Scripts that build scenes
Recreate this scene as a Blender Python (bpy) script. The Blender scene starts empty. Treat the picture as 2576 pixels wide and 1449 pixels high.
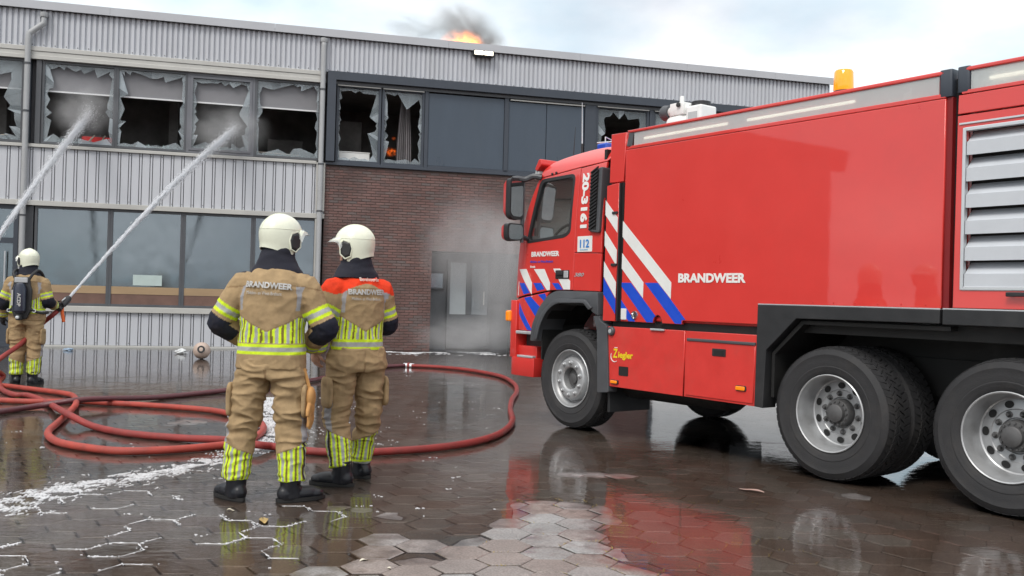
import bpy, bmesh, math, random
from math import sin, cos, pi, radians, sqrt, atan2
from mathutils import Vector, Matrix, noise
from mathutils.bvhtree import BVHTree

SC = bpy.context.scene
COL = SC.collection
random.seed(7)

# ------------------------------------------------------------------ camera
CAMH = 1.38
pit, rol = 0.009634, 0.026232
cd = bpy.data.cameras.new('camera'); cam = bpy.data.objects.new('camera', cd); COL.objects.link(cam)
cd.sensor_fit = 'HORIZONTAL'; cd.sensor_width = 36.0; cd.lens = 2341.447 / 2576 * 36
cd.clip_start = 0.05; cd.clip_end = 6000
_fw = Vector((0, cos(pit), sin(pit))); _rt = Vector((1, 0, 0)); _up = _rt.cross(_fw)
_R = _rt * cos(rol) + _up * sin(rol); _U = -_rt * sin(rol) + _up * cos(rol)
cam.matrix_world = Matrix(((_R.x, _U.x, -_fw.x, 0), (_R.y, _U.y, -_fw.y, 0), (_R.z, _U.z, -_fw.z, CAMH), (0, 0, 0, 1)))
SC.camera = cam

# ------------------------------------------------------------------ sky and sun
SUN_EL, SUN_AZ = radians(48), radians(-152)      # azimuth clockwise from +Y: behind the camera, to its left
w = bpy.data.worlds.new('World'); SC.world = w; w.use_nodes = True
nt = w.node_tree; nt.nodes.clear(); N = nt.nodes.new; L = nt.links.new
out = N('ShaderNodeOutputWorld'); bg = N('ShaderNodeBackground'); bg.inputs[1].default_value = 0.1
sky = N('ShaderNodeTexSky'); sky.sky_type = 'NISHITA'; sky.sun_disc = False
sky.sun_elevation = SUN_EL; sky.sun_rotation = SUN_AZ; sky.air_density = 1.2; sky.dust_density = 2.0
tc = N('ShaderNodeTexCoord'); sep = N('ShaderNodeSeparateXYZ'); L(tc.outputs['Generated'], sep.inputs[0])
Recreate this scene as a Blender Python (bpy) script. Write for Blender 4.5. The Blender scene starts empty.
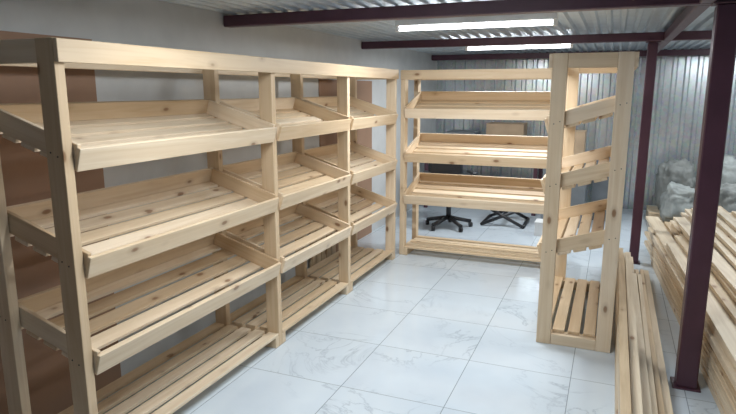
import bpy, bmesh, math, random
from mathutils import Matrix, Vector, Euler, noise
random.seed(7)
S=bpy.context.scene
COL=S.collection

# ---------------- node helpers ----------------
def newmat(name):
    m=bpy.data.materials.new(name); m.use_nodes=True
    nt=m.node_tree; b=nt.nodes['Principled BSDF']; return m,nt,b
def N(nt,t,**k):
    n=nt.nodes.new(t)
    for a,v in k.items():
        if a in n.inputs: n.inputs[a].default_value=v
        else: setattr(n,a,v)
    return n
def L(nt,a,b): nt.links.new(a,b)
def ramp(nt,fac,stops):
    r=N(nt,'ShaderNodeValToRGB')
    e=r.color_ramp.elements
    while len(e)<len(stops): e.new(0.5)
    for i,(p,c) in enumerate(stops):
        e[i].position=p; e[i].color=(c[0],c[1],c[2],1)
    L(nt,fac,r.inputs[0]); return r.outputs[0]
def mix(nt,fac,a,b,mode='MIX'):
    n=N(nt,'ShaderNodeMix',data_type='RGBA',blend_type=mode)
    for sock,v in ((n.inputs[0],fac),(n.inputs[6],a),(n.inputs[7],b)):
        if hasattr(v,'links'): L(nt,v,sock)
        elif isinstance(v,(int,float)): sock.default_value=v
        else: sock.default_value=(v[0],v[1],v[2],1)
    return n.outputs[2]
def mapping(nt,src,scale=(1,1,1),loc=(0,0,0)):
    n=N(nt,'ShaderNodeMapping'); n.inputs['Scale'].default_value=scale; n.inputs['Location'].default_value=loc
    L(nt,src,n.inputs[0]); return n.outputs[0]

def wood_mat(name,light,dark,knot=(0.22,0.095,0.035),kth=0.40):
    m,nt,b=newmat(name)
    at=N(nt,'ShaderNodeAttribute',attribute_name='loc').outputs['Vector']
    rn=N(nt,'ShaderNodeAttribute',attribute_name='rnd').outputs['Fac']
    n1=N(nt,'ShaderNodeTexNoise',Scale=1.0,Detail=4.0,Roughness=0.6,Distortion=0.8)
    L(nt,mapping(nt,at,(1.3,26,26)),n1.inputs['Vector'])
    grain=ramp(nt,n1.outputs[0],[(0.34,dark),(0.60,light)])
    n2=N(nt,'ShaderNodeTexNoise',Scale=1.0,Detail=2.0)
    L(nt,mapping(nt,at,(2.5,6,6)),n2.inputs['Vector'])
    c=mix(nt,0.3,grain,ramp(nt,n2.outputs[0],[(0.3,[x*0.85 for x in light]),(0.7,[min(1,x*1.12) for x in light])]))
    tone=ramp(nt,rn,[(0.0,(0.82,0.74,0.64)),(0.35,(0.96,0.93,0.88)),(0.7,(1.0,1.0,1.0)),(1.0,(1.08,1.1,1.14))])
    c=mix(nt,1.0,c,tone,'MULTIPLY')
    v=N(nt,'ShaderNodeTexVoronoi',Scale=1.0)
    L(nt,mapping(nt,at,(4.4,9,9)),v.inputs['Vector'])
    k=ramp(nt,v.outputs['Distance'],[(0.0,(1,1,1)),(0.09,(0.9,0.9,0.9)),(0.135,(0.25,0.25,0.25)),(0.26,(0,0,0))])
    sel=ramp(nt,v.outputs['Color'],[(kth,(0,0,0)),(kth+.02,(1,1,1))])
    km=mix(nt,1.0,k,sel,'MULTIPLY')
    kb=N(nt,'ShaderNodeRGBToBW'); L(nt,km,kb.inputs[0])
    mm=N(nt,'ShaderNodeMath',operation='MULTIPLY'); L(nt,kb.outputs[0],mm.inputs[0]); mm.inputs[1].default_value=0.9
    c=mix(nt,mm.outputs[0],c,knot)
    L(nt,c,b.inputs['Base Color']); b.inputs['Roughness'].default_value=0.5
    return m
PINE=wood_mat('pine_wood',(0.77,0.625,0.455),(0.64,0.475,0.30))
PINE2=wood_mat('rough_pine',(0.72,0.60,0.44),(0.54,0.41,0.27))

def simple(name,col,rough=0.5,metal=0.0,noise=0.12,scale=6):
    m,nt,b=newmat(name)
    tc=N(nt,'ShaderNodeTexCoord').outputs['Object']
    n=N(nt,'ShaderNodeTexNoise',Scale=scale,Detail=4.0); L(nt,tc,n.inputs['Vector'])
    c=ramp(nt,n.outputs[0],[(0.3,[x*(1-noise) for x in col]),(0.7,[min(1,x*(1+noise)) for x in col])])
    L(nt,c,b.inputs['Base Color']); b.inputs['Roughness'].default_value=rough; b.inputs['Metallic'].default_value=metal
    return m
PURPLE=simple('oxide_primer_paint',(0.085,0.035,0.055),0.38)
HARD=simple('hardboard',(0.36,0.22,0.145),0.7,noise=0.08,scale=3)
WHITEW=simple('white_wall_paint',(0.64,0.65,0.65),0.7,noise=0.05)
BLACK=simple('black_plastic',(0.015,0.015,0.018),0.35)
GREY=simple('grey_metal',(0.20,0.22,0.24),0.4,0.4)
SACK=simple('woven_sack',(0.30,0.32,0.31),0.7,noise=0.3,scale=7)
SACKD=simple('grey_sack',(0.21,0.22,0.21),0.75,noise=0.3,scale=7)
CARD=simple('cardboard',(0.36,0.26,0.17),0.8)
WHITEP=simple('white_plastic',(0.75,0.76,0.77),0.4)
CREAM=simple('cream_conduit',(0.6,0.5,0.36),0.6)

def galv_mat():
    m,nt,b=newmat('galvanised_sheet')
    tc=N(nt,'ShaderNodeTexCoord').outputs['Object']
    v=N(nt,'ShaderNodeTexVoronoi',Scale=28.0); L(nt,tc,v.inputs['Vector'])
    n=N(nt,'ShaderNodeTexNoise',Scale=2.0,Detail=5.0); L(nt,mapping(nt,tc,(1,1,0.4)),n.inputs['Vector'])
    c=mix(nt,0.25,ramp(nt,n.outputs[0],[(0.3,(0.48,0.52,0.54)),(0.7,(0.72,0.77,0.79))]),v.outputs['Color'],'SOFT_LIGHT')
    L(nt,c,b.inputs['Base Color']); b.inputs['Metallic'].default_value=0.7; b.inputs['Roughness'].default_value=0.25
    return m
GALV=galv_mat()
CEILM=simple('ceiling_sheet_zinc',(0.54,0.62,0.69),0.32,0.4,noise=0.08)

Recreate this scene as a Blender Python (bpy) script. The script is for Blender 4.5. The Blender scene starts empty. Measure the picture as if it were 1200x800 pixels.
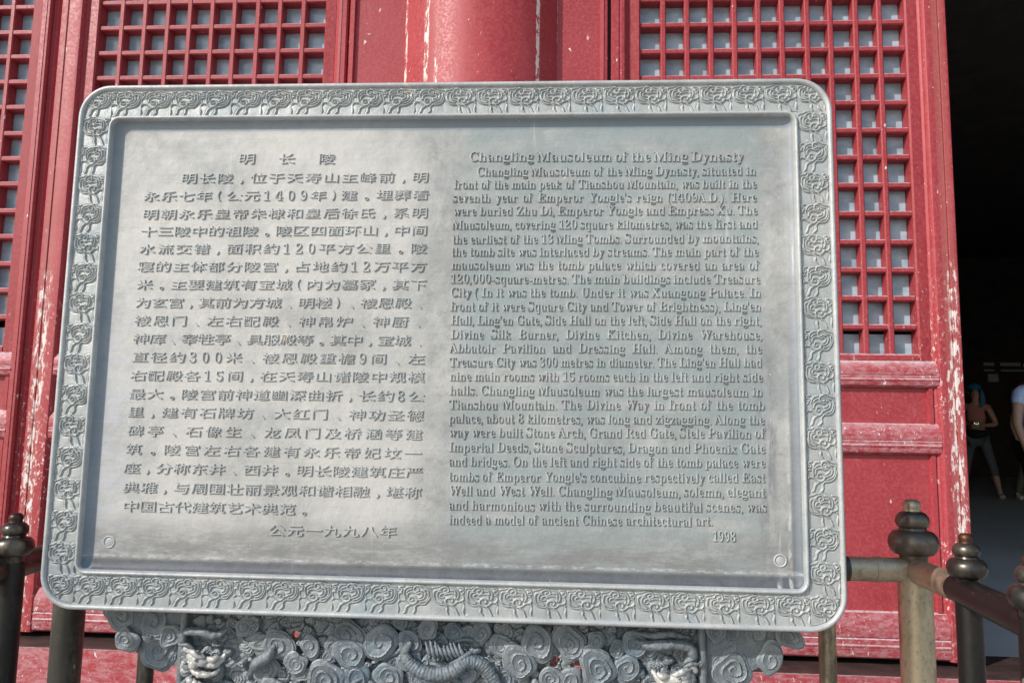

= Stated goal =
Omit all pictures, and reproduce exactly the lines from the one holding "Recreate this scene as a Blender Python (bpy) script. Write" through the one holding "COL=S.collection", both included.

= Exercise result =
Recreate this scene as a Blender Python (bpy) script. Write for Blender 4.5. The Blender scene starts empty.
import bpy, bmesh, math, random
from mathutils import Matrix, Vector, Euler, noise
random.seed(7)
S=bpy.context.scene
COL=S.collection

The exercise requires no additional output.